On this I manage to support three humans, nine cats, a car and a three-storey house. House only cost $45K CDN and is already half paid-off. So it can be done.
I once reverse-engineered the "What do you get when you multiply... " equation in HHGTTG.
Try it in Base 13.
Fin du Monde! Great beer. (sigh)
IT-wise, Winnipeg is a very, very closed shop... All the entry-level jobs are Tier 1 help desk. There was major IT overtraining here from '96-'00, much of it sponsored by government retraining programs.
One of my classmates described himself as an "MCSE Janitor." And my former employer, an IT training centre, crashed and burned.
It's virtually impossible to get a sysadmin position here. I found one, but I had four years work experience and some database programming and really strong hardware skills and a teaching background and 20 years of office experience. And even then, the odds against me were 150:1.
The advertised positions generally ask for everything *including* the kitchen sink: "Well, we'd like to see an MCSE, CNE, some Java, two years of project management... And while you're at it can you help us port all our old COBOL from the IBM/360 to that Linux box over there?"
And we have a saying here: "If you don't like the weather, wait a minute." Went from +23C to four inches of snow in two days.
(Oh, yes... We Canadians will also confuse the hell out of you by shifting from Imperial to Metric at the drop of a tuque.)
I had to quit working full-time IT because of stress-related health issues.
Now I go home at noon most days, have a quick nap to recharge, and go off and do something artistic.
Usually involving computers, ironically... Rolling my own MP3s and teaching myself how to use The Gimp. So my net computer use is actually *up* but I'm not as tired and my mind is a lot clearer.
But I should have changed the job parameters a few months earlier, when the first warning signs appeared. Stoicism, combined with a badly misplaced sense of duty, led me to wage-slavedrive myself to that breaking point.
Take care of your health at all costs, folks. Once it's gone, it is soooo gone.
No, no, no! Get SOCAN first. Can't allow them the slightest hope of a successful appeal on the MP3 decision. I'm amazed they haven't gone after the second-hand CD stores yet.
I work 8:30 to 4:30. That's it. I don't deliberately take work home with me (although my brain keeps crunching IT data 24/7 as a low-priority background task).
Wonder what all the PHB's would do if the entire geek community woke up one morning and decided to do a John Galt?
I *am* unionized IT. It doesn't help... Management finds other ways of sabotaging us, like sending us on completely useless training and denying us access to software and technology that would make our lives easier.
I've already started to document my day-to-day operations, because this isn't where I want to spend the rest of my work life. If I run away to join the circus or get kidnapped by aliens, no reason the end users should suffer.
You know, Bigberk, that might actually work...
Sitting up here in Canada, I read threads like this and my heart just aches.
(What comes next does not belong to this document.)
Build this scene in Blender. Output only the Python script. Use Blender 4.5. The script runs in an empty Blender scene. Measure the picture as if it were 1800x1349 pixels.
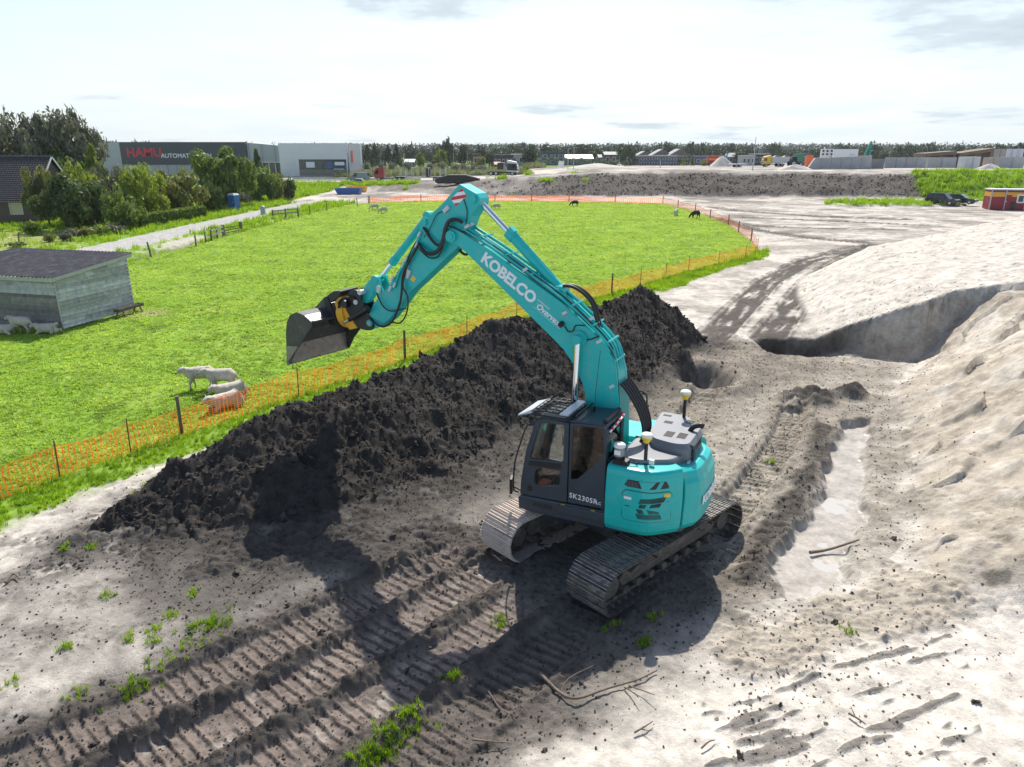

How can you mount an effective defense of any of your freedoms when an entire population is being scared silly and herded back and forth to the point of exhaustion?
You're being set up for a stampede, lynch mob or lemming rush, folks. Take care of yourselves and your families. The future will need you alive and well and sane.
A.K. Odinsdottir
(Nodding sagely as she pets her fluffy white Evil Genius cat)
I've been in and out and around IT since 1968, when my dad brought home some coding sheets and helped me write my first program in FORTRAN. Did the computer club thing in high school. Helped run a BBS on an Imsai Z-80 with lots of blinking lights and 8" floppy drives. Tied paper-tape infinite loops to the bumpers of instructors' cars. Assembled hardware with the help of the other geeks in my D&D group.
Fought tooth and nail to get into an MCSE training program. Actually got a paid gig in the industry.
Now, seven years later, I'm languishing in the basement of an aging school, staring at broken floppy disks and Win98 install screens, and grinding my teeth as I read another asinine memo from the director of IT.
It's only money that keeps me from walking away and never coming back. The thrill is gone.